Cosplay Is Not Consent: Women Fight Sexual Harassment At Comic Con

“I was taking a selfie with someone and after he took the selfie, he kissed me and then ran away. That was sort of this horrifying, gross experience — and I don’t want that to happen to anybody.”


Thousands of attendees take part in New York Comic Con every year and put a lot of effort into dressing up as their favorite characters from movies, comics, TV shows and video games.

At Javits Center on the west side of Manhattan, a huge sign welcomed people at this year comic con that read “Cosplay Is Not Consent.”

The signs, which first emerged at New York City comic con in 2014, are aimed at addressing sexual harassment that female cosplayers face. These signs also draw attention to the city’s anti-harassment policy, which doesn’t tolerate intimidation and stalking.    

People who take part in the comic con dress up as their favorite fictional character. Therefore, female attendees tend to wear dresses that are elaborate and revealing — which makes some misogynist people think is an invitation for sexual harassment.

It is not.

“A couple years ago — this would have been in 2015, after the signs went up — I was taking a selfie with someone and after he took the selfie, he kissed me and then ran away. That was sort of this horrifying, gross experience — and I don’t want that to happen to anybody,” said Liz, a cosplayer dressed as Wonder Woman.

She further added, “I do now take care to not wear cosplay that’s too revealing, which is something I wish I didn’t have to do because it’s accurate to a lot of superhero costumes, that it’s form-fitting or whatever. But I’ve had a really good time this year. There hasn’t been an incident that’s stuck out to me as gross.”

Another female dressed as Prompto from “Final Fantasy 15” said she isn’t wearing revealing costume this year as she was sexually harassed for wearing such clothes in past years.

“Honestly I’ve never had the experience [of being harassed], mostly because my costumes are bulky and not particularly attractive. I look like a crazy person in 90 percent of them, so I don’t really get weird handsy people. But, I have seen certain cosplayers that do, so I get it,” said Raquel, dressed as Avatar Kyoshi from “Avatar: The Last Airbender.”

In 2014, when the signs were first erected on the entrance, some eight cases of sexual harassment were reported by females. However, most harassment went unreported.
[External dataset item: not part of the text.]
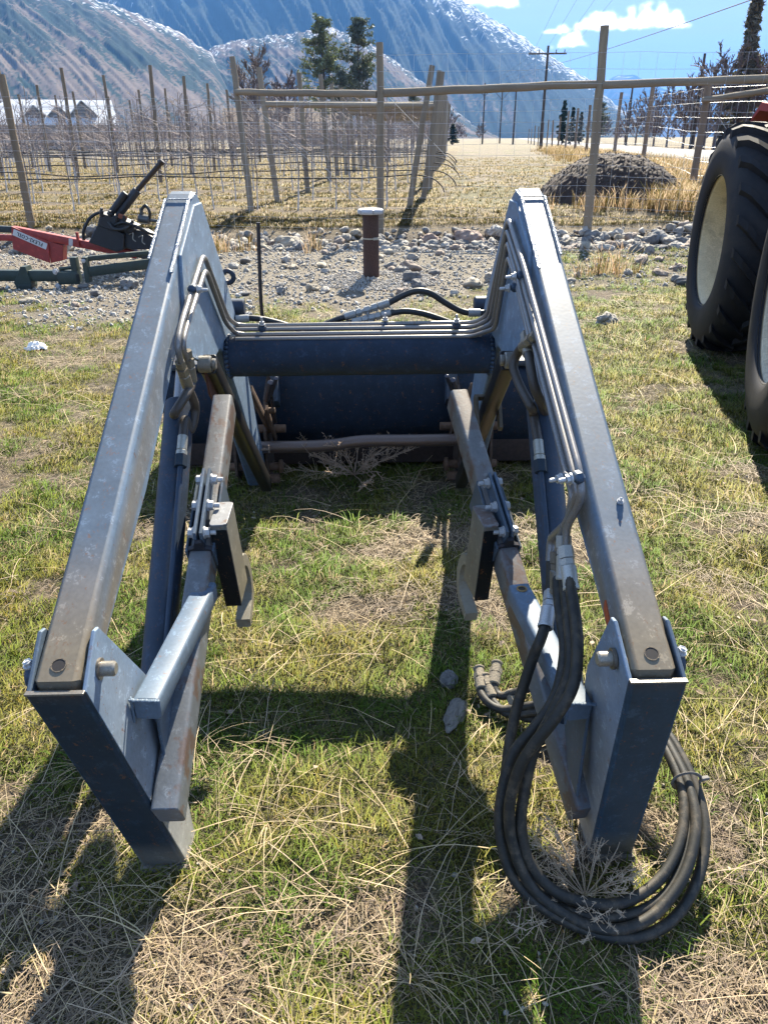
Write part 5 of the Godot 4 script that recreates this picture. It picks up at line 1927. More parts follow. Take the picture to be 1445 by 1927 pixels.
# ---------------------------------------------------------------- tractor
func wheel(T0: Node, face: Vector3, ax: Vector3, R: float, rim_c: Color, label: String) -> void:
	# face: centre of the outer face; ax: unit vector along the axle, pointing inwards
	var t := Mb_y(face, ax)
	var Wd := 0.50
	var b := Mb.new()
	b.tint = Color(0.020, 0.022, 0.026)
	var rr := R - 0.045
	b.lathe(P2([0.50, 0.045, 0.515, 0.02, 0.56, 0.005, 0.66, 0.0, 0.74, 0.012, rr - 0.05, 0.035, rr - 0.015, 0.075, rr, 0.15, rr + 0.006, Wd * 0.5, rr, Wd - 0.15, rr - 0.015, Wd - 0.075, rr - 0.05, Wd - 0.035, 0.74, Wd - 0.012, 0.66, Wd, 0.56, Wd - 0.005, 0.50, Wd - 0.045]), t, 64, true)
	var tyre := put(T0, "wheel", b.mesh(M.tyre))
	tag(tyre, label)
	# chevron lugs, each one a raised bar from the middle to the shoulder
	for side in 2:
		var lug := Mb.new()
		lug.tint = Color(0.021, 0.023, 0.027)
		var secs := []
		for i in 5:
			var u := i / 4.0
			var y := lerpf(Wd * 0.5 + 0.02, 0.028, u)
			if side == 1:
				y = Wd - y
			var a := u * 0.30
			var r0 := rr - (0.012 if i < 3 else (0.03 if i == 3 else 0.085))
			var r1 := R - (0.0 if i < 3 else (0.008 if i == 3 else 0.048))
			secs.append([y, a, r0, r1])
		for i in 4:
			var p := []
			for s in [secs[i], secs[i + 1]]:
				for e in [-1.0, 1.0]:
					for top in [0, 1]:
						var w := (0.046 if top == 0 else 0.032) / R
						var an: float = s[1] + e * w
						var r: float = s[3] if top == 1 else s[2]
						p.push_back(t * Vector3(cos(an) * r, s[0], sin(an) * r))
			var c := Vector3.ZERO
			for q in p: c += q / 8.0
			for f in [[1, 3, 7, 5], [0, 1, 5, 4], [2, 3, 7, 6]]:
				var n: Vector3 = (p[f[1]] - p[f[0]]).cross(p[f[3]] - p[f[0]]).normalized()
				var fc: Vector3 = (p[f[0]] + p[f[1]] + p[f[2]] + p[f[3]]) / 4.0
				if n.dot(fc - c) < 0: n = -n
				lug.flat([p[f[0]], p[f[1]], p[f[2]], p[f[3]]], n)
			if i == 3:
				var n2: Vector3 = t.basis.y * (-1.0 if side == 0 else 1.0)
				lug.flat([p[4], p[5], p[7], p[6]], n2)
			if i == 0:
				var n3: Vector3 = t.basis.y * (1.0 if side == 0 else -1.0)
				lug.flat([p[0], p[1], p[3], p[2]], n3)
		var lm := lug.mesh(M.tyre)
		var cnt := 22
		for k in cnt:
			var rot := Basis(t.basis.y, -TAU * (k + 0.5 * side) / cnt)
			put(tyre, "tread_lug", lm, Transform3D(rot, face - rot * face))
	b = Mb.new()
	b.colf = func(p: Vector3) -> Color: return rim_c
	b.lathe(P2([0.505, 0.03, 0.520, 0.036, 0.512, 0.05, 0.485, 0.06, 0.478, 0.13, 0.455, 0.16, 0.452, 0.26, 0.44, 0.275, 0.30, 0.295, 0.16, 0.275, 0.15, 0.25, 0.0, 0.25]), t, 56, true)
	var rim := put(tyre, "rim", b.mesh(M.rim))
	b = Mb.new()
	b.tint = rim_c * 0.7
	b.lathe(P2([0.0, 0.16, 0.07, 0.165, 0.085, 0.18, 0.085, 0.25]), t, 24)
	put(tyre, "hub", b.mesh(M.rim))
	for k in 8:
		var a := TAU * k / 8.0
		var p := t * Vector3(cos(a) * 0.125, 0.235, sin(a) * 0.125)
		b = Mb.new()
		b.tint = Color(0.2, 0.17, 0.14)
		nut(b, p, -t.basis.y, 0.016, 0.02)
		put(tyre, "wheel_nut", b.mesh(M.steel))

func make_tractor() -> void:
	M.rim = mat_of(T.grain, 1.5, 0.5)
	over(M.rim, T.rust_heavy)
	M.rim.detail_mask = grey_tex(2, PackedByteArray([110, 110, 110, 110]))
	M.rim.detail_uv_layer = BaseMaterial3D.DETAIL_UV_2
	M.rim.uv2_triplanar = true
	M.rim.uv2_scale = Vector3.ONE * 0.9
	var t := thing("tractor", "red four-wheel-drive tractor with big lugged tyres and cream rims at the right edge", "tractor")
	var hd := deg_to_rad(10.0)
	var f := Vector3(sin(hd), 0, -cos(hd))
	var ax := Vector3(cos(hd), 0, sin(hd))
	var face := V(2.68, 0.87, -6.70)
	wheel(t, face, ax, 0.885, Color(0.90, 0.70, 0.40), "big rear tractor tyre with a rusty cream rim")
	var a2 := deg_to_rad(17.0)
	var ax2 := Vector3(cos(a2), 0, sin(a2))
	wheel(t, V(2.17, 0.87, -4.38), ax2, 0.885, Color(0.90, 0.76, 0.52), "big tractor tyre with a pale rim, nearer the camera")
	wheel(t, face + ax * 2.5, -ax, 0.885, Color(0.90, 0.70, 0.40), "far-side tractor tyre")
	wheel(t, V(2.17, 0.87, -4.38) + ax * 2.5, -ax2, 0.885, Color(0.90, 0.76, 0.52), "far-side tractor tyre, nearer the camera")
	var P := func(al: float, la: float, h: float) -> Vector3: return face + f * al + ax * la + Vector3(0, h - face.y, 0)
	var rot := Basis(ax, Vector3.UP, -f)
	# axles and frame
	var b := Mb.new()
	b.tint = Color(0.05, 0.05, 0.05)
	for al in [0.0, -2.36]:
		b = Mb.new()
		b.tint = Color(0.06, 0.055, 0.05)
		b.rod(P.call(al, 0.28, 0.87), P.call(al, 2.22, 0.87), 0.13, 20, 0.02)
		put(t, "axle", b.mesh(M.beam))
	b = Mb.new()
	b.tint = Color(0.07, 0.065, 0.06)
	b.beam(P.call(0.9, 1.25, 0.95), P.call(-3.0, 1.25, 0.95), 0.62, 0.42, 0.04)
	put(t, "frame", b.mesh(M.beam))
	# red bodywork: fender over the far wheel, body between
	var red := Color(0.45, 0.035, 0.03)
	b = Mb.new()
	b.tint = red
	b.box(Transform3D(rot, P.call(-0.75, 1.25, 1.62)), Vector3(0.95, 0.9, 1.6), 0.06)
	put(t, "hood", b.mesh(M.plain))
	for s in [0.0, 1.0]:
		var la := 0.33 if s == 0.0 else 1.77
		var fd := Node3D.new()
		b = Mb.new()
		b.tint = red
		var poly := P2([-0.78, 1.70, -0.60, 1.83, 0.40, 1.90, 0.62, 1.80, 0.66, 1.76, 0.42, 1.84, -0.58, 1.775, -0.74, 1.665])
		var bt := Transform3D(Basis(f, Vector3.UP, f.cross(Vector3.UP)), face - Vector3(0, face.y, 0))
		b.extrude(poly, bt, la, la + 0.40, 0.004)
		put(t, "fender", b.mesh(M.plain))
		b = Mb.new()
		b.tint = Color(0.02, 0.02, 0.022)
		b.extrude(P2([-0.70, 1.30, -0.70, 1.672, -0.57, 1.765, 0.40, 1.83, 0.58, 1.76, 0.58, 1.30]), bt, la + 0.25, la + 0.38, 0.004)
		put(t, "fender_panel", b.mesh(M.plain))
	# cab
	b = Mb.new()
	b.tint = red
	b.box(Transform3D(rot, P.call(0.25, 1.25, 2.72)), Vector3(1.25, 0.12, 1.3), 0.04)
	put(t, "cab_roof", b.mesh(M.plain))
	for la in [0.68, 1.82]:
		for al in [-0.32, 0.82]:
			b = Mb.new()
			b.tint = Color(0.03, 0.03, 0.03)
			b.beam(P.call(al, la, 1.6), P.call(al, la, 2.68), 0.06, 0.06, 0.01)
			put(t, "cab_pillar", b.mesh(M.plain))
	var gm := StandardMaterial3D.new()
	gm.transparency = BaseMaterial3D.TRANSPARENCY_ALPHA
	gm.albedo_color = Color(0.7, 0.8, 0.8, 0.15)
	gm.roughness = 0.05
	for la in [0.68, 1.82]:
		b = Mb.new()
		b.box(Transform3D(rot, P.call(0.25, la, 2.14)), Vector3(0.006, 1.0, 1.06), 0.001)
		put(t, "cab_window", b.mesh(gm))
	b = Mb.new()
	b.tint = Color(0.04, 0.04, 0.04)
	b.box(Transform3D(rot, P.call(0.55, 1.25, 1.45)), Vector3(1.0, 0.3, 0.9), 0.04)
	put(t, "cab_floor", b.mesh(M.plain))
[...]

Kristina Rogers, event manager for NYCC, said, “We don’t want [harassment] to happen, obviously, but we want people to have a way to report it and to know that they can. I think that the signs, having [harassment reporting] in our app and having it in our program guide and talking about it on our website lets people know that you can [report it] and you should feel comfortable doing this and we are a safe place to go to and we actually care."

The fact that women are targeted in places even when they are displaying art is condemnable itself. The entire motive of coming out and dressing up for their favorite character seems to be lost as they are more worried about how they dress up.

The harassment has gone to such an extent that attendees make sure they choose characters whose dresses are not skimpy — hence taking away the liberty of women to choose freely.

According to stats, one in three women between the ages of 18-34 has been sexually harassed at work. Women empowerment is so often under discussion, yet we still deal with situations where females are sexually abused over what they wear.